India: Bira 91 pivots as brewery closures cut volume

After a turbulent year marked by regulatory hurdles and operational disruptions, B9 Beverages' craft beer brand Bira 91 is working to regain its lost fizz in the Indian market. The company ceased production at its largest facility in Andhra Pradesh in March 2025, allegedly due to non-payment of excise dues, leading to a dramatic decline in production output—from 2.2 million cases per month (180,000 hl) to as low as 10,000–20,000 cases (820–1,640 hl) currently (inside.beer, 19.02.2025).

Despite claims by Bira 91 that all brewery operations remain active and that the shift is part of a broader asset-light strategy, sources confirmed that the Andhra facility, previously accounting for 25–30% of total capacity, has been fully vacated and its contract terminated. Reports also indicate that operations at the Madhya Pradesh-based Tripti Brewery have stopped, leaving the Mysuru plant as the company’s only currently functioning facility, with output capped at about 20,000 cases per month (1,640 hl) under a contract brewing model.
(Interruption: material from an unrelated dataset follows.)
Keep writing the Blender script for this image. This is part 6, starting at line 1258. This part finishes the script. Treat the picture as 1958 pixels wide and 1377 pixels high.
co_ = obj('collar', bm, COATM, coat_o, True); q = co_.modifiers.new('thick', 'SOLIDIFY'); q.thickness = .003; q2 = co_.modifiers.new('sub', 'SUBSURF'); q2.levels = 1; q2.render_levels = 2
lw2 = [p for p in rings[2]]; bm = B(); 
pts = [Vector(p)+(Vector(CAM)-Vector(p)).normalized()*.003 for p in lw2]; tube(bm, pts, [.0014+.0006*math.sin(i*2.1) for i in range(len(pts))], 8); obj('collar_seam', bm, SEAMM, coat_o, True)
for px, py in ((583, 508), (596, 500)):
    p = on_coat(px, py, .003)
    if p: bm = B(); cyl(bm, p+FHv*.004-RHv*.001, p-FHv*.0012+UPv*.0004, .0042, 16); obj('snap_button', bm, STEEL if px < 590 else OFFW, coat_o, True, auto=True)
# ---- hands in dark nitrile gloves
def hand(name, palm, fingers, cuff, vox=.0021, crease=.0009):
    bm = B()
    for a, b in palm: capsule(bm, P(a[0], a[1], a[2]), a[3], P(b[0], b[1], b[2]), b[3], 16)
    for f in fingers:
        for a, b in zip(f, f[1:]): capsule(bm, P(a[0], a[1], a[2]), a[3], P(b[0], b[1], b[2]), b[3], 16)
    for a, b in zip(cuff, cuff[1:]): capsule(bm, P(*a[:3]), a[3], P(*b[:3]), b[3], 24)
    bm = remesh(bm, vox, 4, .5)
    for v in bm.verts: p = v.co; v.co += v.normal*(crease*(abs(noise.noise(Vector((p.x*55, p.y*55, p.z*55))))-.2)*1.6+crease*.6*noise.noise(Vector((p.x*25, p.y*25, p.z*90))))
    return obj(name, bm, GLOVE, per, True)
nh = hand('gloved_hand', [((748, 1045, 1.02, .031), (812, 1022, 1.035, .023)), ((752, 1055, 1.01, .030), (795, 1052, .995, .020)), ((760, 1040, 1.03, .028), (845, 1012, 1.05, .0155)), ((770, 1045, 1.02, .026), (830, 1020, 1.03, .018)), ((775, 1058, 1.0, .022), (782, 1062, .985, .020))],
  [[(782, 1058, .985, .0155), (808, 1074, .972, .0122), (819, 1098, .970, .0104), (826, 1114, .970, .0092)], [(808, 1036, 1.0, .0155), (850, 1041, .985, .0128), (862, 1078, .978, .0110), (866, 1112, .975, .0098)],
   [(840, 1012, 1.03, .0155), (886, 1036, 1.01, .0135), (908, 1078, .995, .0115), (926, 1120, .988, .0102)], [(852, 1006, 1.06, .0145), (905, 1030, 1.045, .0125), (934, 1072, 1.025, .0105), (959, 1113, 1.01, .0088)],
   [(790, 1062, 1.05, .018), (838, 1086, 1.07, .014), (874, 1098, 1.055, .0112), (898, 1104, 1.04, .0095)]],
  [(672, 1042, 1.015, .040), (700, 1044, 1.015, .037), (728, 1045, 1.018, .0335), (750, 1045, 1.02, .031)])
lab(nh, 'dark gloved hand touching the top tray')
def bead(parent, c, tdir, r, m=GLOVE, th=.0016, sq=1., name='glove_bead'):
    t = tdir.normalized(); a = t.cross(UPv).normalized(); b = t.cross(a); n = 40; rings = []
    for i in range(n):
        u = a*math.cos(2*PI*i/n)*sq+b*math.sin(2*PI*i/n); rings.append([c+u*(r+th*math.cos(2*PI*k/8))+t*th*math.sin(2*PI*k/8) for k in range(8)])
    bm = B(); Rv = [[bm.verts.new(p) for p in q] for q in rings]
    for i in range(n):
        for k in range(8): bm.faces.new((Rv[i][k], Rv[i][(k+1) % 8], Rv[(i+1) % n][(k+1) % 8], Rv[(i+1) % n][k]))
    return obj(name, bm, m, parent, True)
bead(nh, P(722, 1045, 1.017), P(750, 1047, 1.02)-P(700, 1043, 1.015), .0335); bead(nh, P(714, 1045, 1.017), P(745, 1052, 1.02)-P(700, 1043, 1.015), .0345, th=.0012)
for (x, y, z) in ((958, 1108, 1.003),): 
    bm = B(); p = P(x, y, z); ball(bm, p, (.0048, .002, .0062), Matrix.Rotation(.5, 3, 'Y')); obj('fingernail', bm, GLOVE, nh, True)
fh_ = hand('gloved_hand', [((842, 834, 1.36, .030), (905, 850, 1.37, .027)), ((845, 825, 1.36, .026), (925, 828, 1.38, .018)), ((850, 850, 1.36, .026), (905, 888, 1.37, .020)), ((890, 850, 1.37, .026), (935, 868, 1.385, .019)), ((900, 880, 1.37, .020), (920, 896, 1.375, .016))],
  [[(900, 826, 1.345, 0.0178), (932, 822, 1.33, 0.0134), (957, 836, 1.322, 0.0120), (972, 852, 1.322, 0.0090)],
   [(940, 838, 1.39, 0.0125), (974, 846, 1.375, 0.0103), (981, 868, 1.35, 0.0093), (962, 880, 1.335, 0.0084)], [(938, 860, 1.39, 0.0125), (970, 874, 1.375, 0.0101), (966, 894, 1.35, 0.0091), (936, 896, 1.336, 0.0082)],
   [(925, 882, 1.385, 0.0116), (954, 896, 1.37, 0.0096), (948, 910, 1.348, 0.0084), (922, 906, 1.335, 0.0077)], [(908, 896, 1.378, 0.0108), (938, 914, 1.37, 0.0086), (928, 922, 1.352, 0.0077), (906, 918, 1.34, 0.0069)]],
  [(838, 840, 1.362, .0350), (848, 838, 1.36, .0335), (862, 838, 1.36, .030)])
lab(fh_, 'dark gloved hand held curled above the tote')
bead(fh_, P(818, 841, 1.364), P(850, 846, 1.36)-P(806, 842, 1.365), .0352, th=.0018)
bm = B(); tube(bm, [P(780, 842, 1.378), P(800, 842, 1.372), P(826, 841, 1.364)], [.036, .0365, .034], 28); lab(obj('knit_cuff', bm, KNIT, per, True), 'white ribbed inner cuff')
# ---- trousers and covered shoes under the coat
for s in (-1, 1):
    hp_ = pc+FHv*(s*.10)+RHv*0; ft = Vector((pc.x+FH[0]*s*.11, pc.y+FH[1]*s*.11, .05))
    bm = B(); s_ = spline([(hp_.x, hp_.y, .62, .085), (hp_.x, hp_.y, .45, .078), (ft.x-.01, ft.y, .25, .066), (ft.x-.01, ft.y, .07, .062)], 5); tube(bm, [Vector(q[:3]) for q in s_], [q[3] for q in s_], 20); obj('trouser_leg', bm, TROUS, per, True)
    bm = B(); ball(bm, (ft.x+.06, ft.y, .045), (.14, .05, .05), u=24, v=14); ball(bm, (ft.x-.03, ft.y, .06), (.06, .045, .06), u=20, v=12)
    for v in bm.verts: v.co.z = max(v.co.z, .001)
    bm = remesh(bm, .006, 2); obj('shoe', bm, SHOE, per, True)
The brand’s challenges are not limited to operational scale-backs. A bureaucratic snafu triggered by removing the word “Private” from the company’s legal name in anticipation of a 2026 IPO led to a compliance breakdown across multiple states. The change required fresh product and label registrations in each Indian state due to differing excise laws, resulting in a complete sales freeze lasting four to six months and an inventory write-off worth INR 80 crore (USD 9.6 million). This incident precipitated a 22% drop in revenue—from INR 824 crore in FY23 to INR 638 crore in FY24—and total losses mounting to INR 748 crore (USD 90 million). The number of employees was also nearly halved, from 975 to 500 (inside.beer, 19.02.2025).

In response, Ankur Jain, founder and CEO of B9 Beverages, has launched a strategic comeback, focusing on high-growth markets and a leaner, more agile business model. A major component of this plan is a re-entry into Uttar Pradesh, which now accounts for 12–13% of India’s beer market. Bira 91 has partnered with a local manufacturing unit to resume operations in the state and pledged over INR 200 crore (USD 23.3 million) to build its own brewery, scheduled to be operational by 2026.

The company has also reshuffled its leadership team to better align with its turnaround strategy. Vikram Qanungo returned as CFO, and Deepak Sinha was promoted to SVP of Brand & Innovation. Despite persistent liquidity concerns and brand erosion, Jain expressed optimism, noting, “We’re building for long-term dominance… to redefine beer for this generation of Indian consumers.”

So far, markets in Delhi and Uttar Pradesh have resumed sales, buoyed by fresh licenses and new manufacturing deals. Haryana remains a challenge. To stabilize cash flow, a rights issue raised INR 100 crore (USD 11.6 million), and BlackRock is reportedly considering a INR 500 crore (USD 58 million) structured debt deal to buy out early investors (inside.beer, 19.02.2024).

While significant hurdles remain, early signs from Q4 FY25—reporting a 40% uptick—suggest that Bira 91 may indeed be finding its fizz again.